30. This does not imply all the desert Arabs but only a few particular groups of the Bedouins who had become Muslims, seeing the increasing power of Islam, thinking that they would not only remain safe from any attack by the Muslims but would also gain materially from the Islamic conquests. These people had not embraced Islam sincerely but had professed faith only verbally in order to be counted among the Muslims, and their inner state became exposed whenever they would come before the Prophet (peace be upon him) with different sorts of demands and would enumerate and mention their rights as if they had done him a great favor by accepting Islam. Traditions mention several of such tribal groups, e.g. Muzainah, Juhainah, Aslam, Ashja, Ghifar, etc. About the Bani Asad bin Khuzaimah in particular. Ibn Abbas and Saeed bin Jubair have stated that once during a drought they came to Madinah and making a demand for financial help, they said to the Prophet (peace be upon him) again and again: We became Muslims without any conflict, we did not fight against you as have such and such other tribes fought. By this they clearly meant to point out that their refraining from fighting against the Messenger (peace be upon him) of Allah and their accepting Islam was a favor for which they must be rewarded by the Messenger (peace be upon him) and the Muslims. It was this same attitude and conduct of the Bedouin group living around Al- Madinah, which has been commented upon in these verses. One can understand this appraisal better if one reads it together with verses( 90-110 of Surah At-Taubah )and (verses 11-17 of Surah Al-Fatha).

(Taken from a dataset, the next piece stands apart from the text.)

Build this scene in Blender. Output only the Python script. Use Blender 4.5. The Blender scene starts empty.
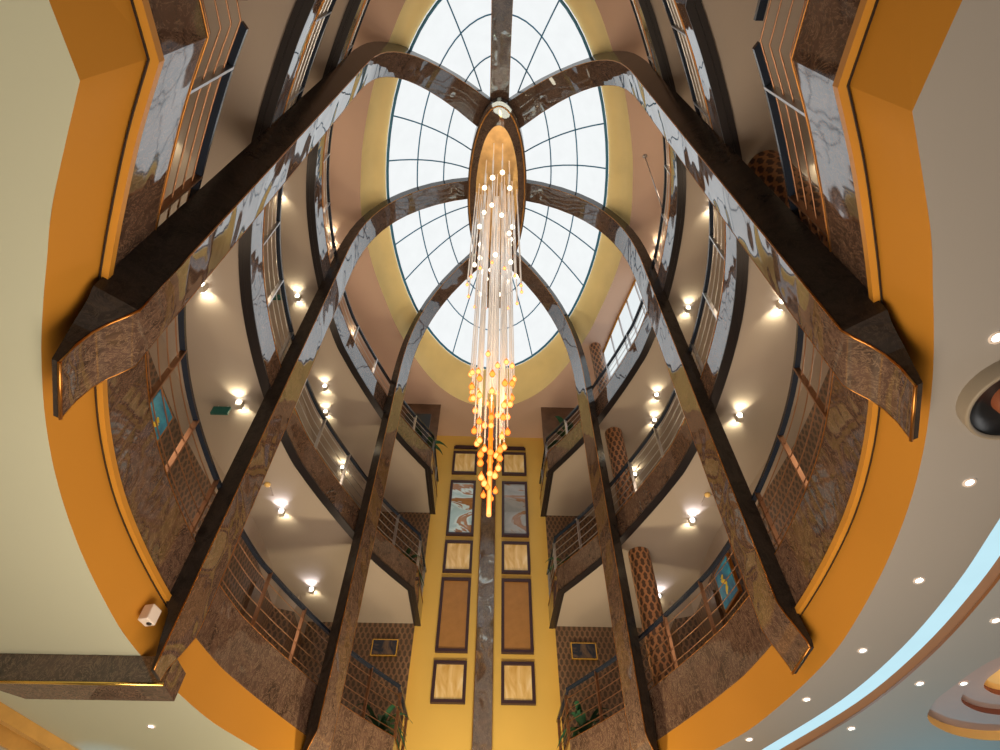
import bpy, bmesh, math, random
from mathutils import Vector, geometry
random.seed(7)
S = 3.6          # one plan unit in metres
EYE = 1.6        # camera height
SC = bpy.context.scene
C = SC.collection
def U(a, b, h): return Vector((S*a, S*b, EYE+S*h))

# ------------------------------------------------------------------ materials
def mat(name):
    m = bpy.data.materials.new(name); m.use_nodes = True
    nt = m.node_tree
    return m, nt, nt.nodes['Principled BSDF']
def ramp(nt, fac, stops):
    r = nt.nodes.new('ShaderNodeValToRGB')
    el = r.color_ramp.elements
    while len(el) < len(stops): el.new(0.5)
    for e, (p, c) in zip(el, stops): e.position = p; e.color = (*c, 1)
    nt.links.new(fac, r.inputs[0]); return r.outputs[0]
def noise(nt, scale, detail=4, rough=.55, dist=0, coord='Object', stretch=None):
    tc = nt.nodes.new('ShaderNodeTexCoord'); n = nt.nodes.new('ShaderNodeTexNoise')
    v = tc.outputs[coord]
    if stretch:
        mp = nt.nodes.new('ShaderNodeMapping'); mp.inputs['Scale'].default_value = stretch
        nt.links.new(v, mp.inputs[0]); v = mp.outputs[0]
    nt.links.new(v, n.inputs['Vector'])
    n.inputs['Scale'].default_value = scale; n.inputs['Detail'].default_value = detail
    n.inputs['Roughness'].default_value = rough; n.inputs['Distortion'].default_value = dist
    return n.outputs['Fac']
def bump(nt, b, fac, strength, dist=.05):
    bp = nt.nodes.new('ShaderNodeBump'); bp.inputs['Strength'].default_value = strength
    bp.inputs['Distance'].default_value = dist
    nt.links.new(fac, bp.inputs['Height']); nt.links.new(bp.outputs[0], b.inputs['Normal'])
def plain(name, col, rough=.6, metal=0, var=.08, scale=1.5, spec=.4, emit=None, es=0, bumpy=0):
    m, nt, b = mat(name)
    f = noise(nt, scale, 3)
    lo = tuple(c*(1-var) for c in col); hi = tuple(min(1, c*(1+var)) for c in col)
    nt.links.new(ramp(nt, f, [(.3, lo), (.7, hi)]), b.inputs['Base Color'])
    b.inputs['Roughness'].default_value = rough; b.inputs['Metallic'].default_value = metal
    b.inputs['Specular IOR Level'].default_value = spec
    if emit: b.inputs['Emission Color'].default_value = (*emit, 1); b.inputs['Emission Strength'].default_value = es
    if bumpy: bump(nt, b, f, bumpy)
    return m
def marble(name, dark, mid, vein, ior=1.9, wav=.10, rough=.04):
    m, nt, b = mat(name)
    tc = nt.nodes.new('ShaderNodeTexCoord')
    f1 = noise(nt, 2.6, 9, .68, 1.6)
    f2 = noise(nt, 7.5, 6, .7, 2.6, stretch=(1, 1, .5))
    c1 = ramp(nt, f1, [(.3, dark), (.52, mid), (.75, tuple(x*1.35 for x in mid))])
    v = ramp(nt, f2, [(.475, (0, 0, 0)), (.5, (1, 1, 1)), (.525, (0, 0, 0))])
    mx = nt.nodes.new('ShaderNodeMix'); mx.data_type = 'RGBA'
    mul = nt.nodes.new('ShaderNodeMath'); mul.operation = 'MULTIPLY'; mul.inputs[1].default_value = .75
    nt.links.new(v, mul.inputs[0]); nt.links.new(mul.outputs[0], mx.inputs[0])
    nt.links.new(c1, mx.inputs[6]); mx.inputs[7].default_value = (*vein, 1)
    nt.links.new(mx.outputs[2], b.inputs['Base Color'])
    b.inputs['Roughness'].default_value = rough; b.inputs['IOR'].default_value = ior
    b.inputs['Specular IOR Level'].default_value = .5; b.inputs['Specular Tint'].default_value = (.72, .90, 1, 1)
    f3 = noise(nt, 1.1, 1.5, .4, .4)
    bump(nt, b, f3, wav, .25)
    return m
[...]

31. Another translation of the words qulu aslamna can be; Say: We have become Muslims. From these words some people have concluded that in the language of the Quran, Mumin and Muslim are two opposite terms. A Mumin is he who has believed sincerely and a Muslim he who might have accepted Islam only verbally without true faith. But, in fact, this is an absolutely wrong idea. No doubt the word iman here has been used for sincere affirmation by the heart and the word Islam for only outward and external submission but to understand them as two independent and mutually contradictory terms of the Quran is not correct. A study of the Quranic verses in which the words Islam and Muslim have been used, shows that in the Quranic terminology of Islam is the name of the Faith, which Allah has sent down for mankind. It comprehends the faith and obedience both, and a Muslim is he who believes with a sincere heart and obeys the commands practically. This is borne out by the following verses:

Indeed, Islam is the only right way of life in the sight of Allah. (Surah Aal-Imran, Ayat 19).

And whoever adopts any other than this way of submission (Islam), that way shall not be accepted from him. (Surah Aal-Imran, Ayat 85).

And I have approved Islam as the way of life for you. (Surah Al-Maidah, Ayat 3).

Whomever Allah wills to guide aright, He makes his breast wide open to Islam. (Surah Al-Anaam, Ayat 125).

Obviously, in these verses Islam does not imply obedience without the faith. Here are some other verses: Say (O Prophet): I have been enjoined to be the first one to affirm (faith in) Islam. (Surah Al-Anaam, Ayat 14).

If they have surrendered (to Islam), they are rightly guided. (Surah Aal-Imran, Ayat 20).

All the Prophets, who were Muslims, judged the cases according to the Torah. (Surah Al-Maidah, Ayat 44).

Here, and at scores of other places, acceptance of Islam cannot mean adopting obedience without the faith. Likewise, here are a few verses in which the word Muslim has occurred signifying the meaning in which it has been used repeatedly in the Quran: O you who have believed, fear Allah as He should truly be feared and see that you do not die save as true Muslim. (Surah Aal-Imran, Ayat 102).

Allah had called you Muslims before this and has called you (by the same name) in this Quran, too. (Surah Al-Hajj, Ayat 78).

Abraham was neither a Jew nor a Christian, but he was a Muslim, sound in the faith. (Surah Aal-Imran, Ayat 67).

And remember that when Abraham and Ishmael were raising the walls of this House, they prayed: Lord, make us Thy Muslims and also raise from our offspring a community which should be Muslim. (Surah Al-Baqarah, Ayat 128).

(The Prophet Jacob’s will for his children): O my children, Allah has chosen the same way of life for you, hence remain Muslims up to your last breath. (Surah Al-Baqarah, Ayat 132).

After a study of these verses who can say that in these the word Muslim implies a person who does not believe sincerely but has accepted Islam only outwardly? Therefore, to make the claim that in the Quranic terminology Islam implies obedience without the faith and the Muslim in the language of the Quran is he who accepts Islam only outwardly is absolutely wrong. Likewise, this claim also is wrong that the words iman and mumin have been used in the Quran necessarily in the sense of believing sincerely. No doubt, at most places these words have occurred to express the same meaning, but there are many places where these words have also been used for outward affirmation of the faith, and all those who might have entered the Muslim community with verbal profession have been addressed with, “O you who have believed”, no matter whether they are the true believers, or people with a weak faith, or mere hypocrites. For a few instances of this, see (Surah Aal-Imran, Ayat 156); (Surah An-Nisa, Ayat 135); (Surah Al-Maidah, Ayat 54); (Surah Al-Anfaal, Ayats 20-27); (Surah At-Taubah, Ayat 38), (Surah Al-Hadid, Ayat 28); (Surah As-Saff, Ayat 2).